The Nahda (Arabic: النّهضة, romanized: an-nahḍa, meaning "the Awakening"), also referred to as the Arab Awakening or Enlightenment, was a cultural movement that flourished in Arab-populated regions of the Ottoman Empire, notably in Egypt, Lebanon, Syria, and Tunisia, during the second half of the 19th century and the early 20th century.
In traditional scholarship, the Nahda is seen as connected to the cultural shock brought on by Napoleon's invasion of Egypt in 1798, and the reformist drive of subsequent rulers such as Muhammad Ali of Egypt. However, more recent scholarship has shown the Nahda's cultural reform program to have been as "autogenetic" as it was Western-inspired, having been linked to the Tanzimat—the period of political reform within the Ottoman Empire which brought a constitutional order to Ottoman politics and engendered a new political class—as well as the later Young Turk Revolution, allowing proliferation of the press and other publications[1] and internal changes in political economy and communal reformations in Egypt and Syria and Lebanon.[2]

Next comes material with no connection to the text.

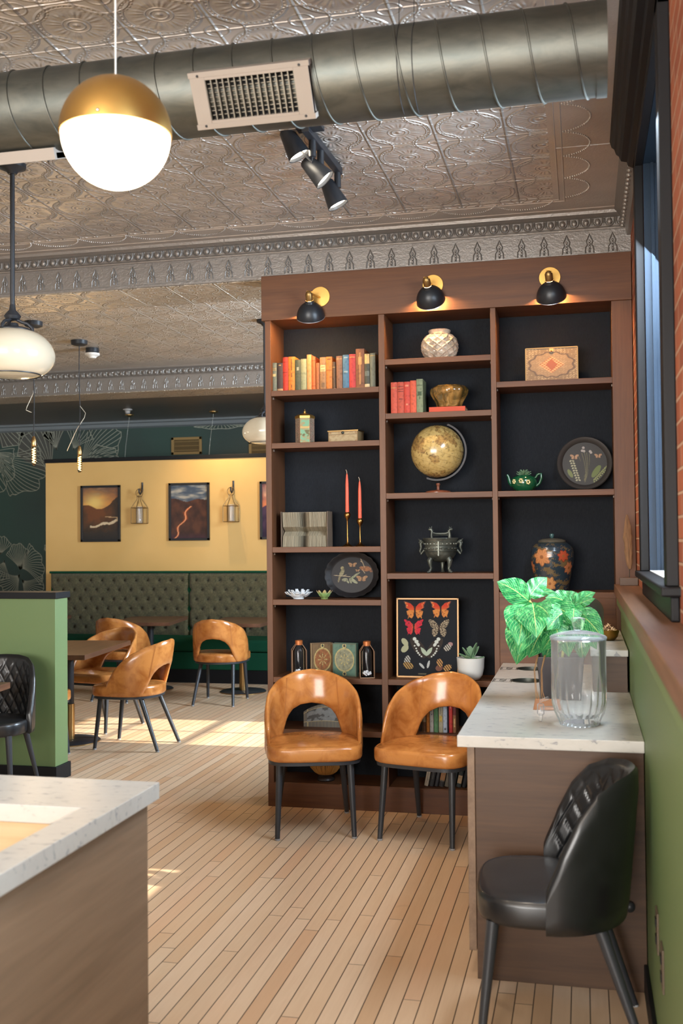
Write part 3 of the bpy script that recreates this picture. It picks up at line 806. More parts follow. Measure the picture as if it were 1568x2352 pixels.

The renaissance itself started simultaneously in both Egypt and the Levant.[3] Due to their differing backgrounds, the aspects that they focused on differed as well; with Egypt focused on the political aspects of the Islamic world while the Levant focused on the more cultural aspects.[4] The concepts were not exclusive by region however, and this distinction blurred as the renaissance progressed.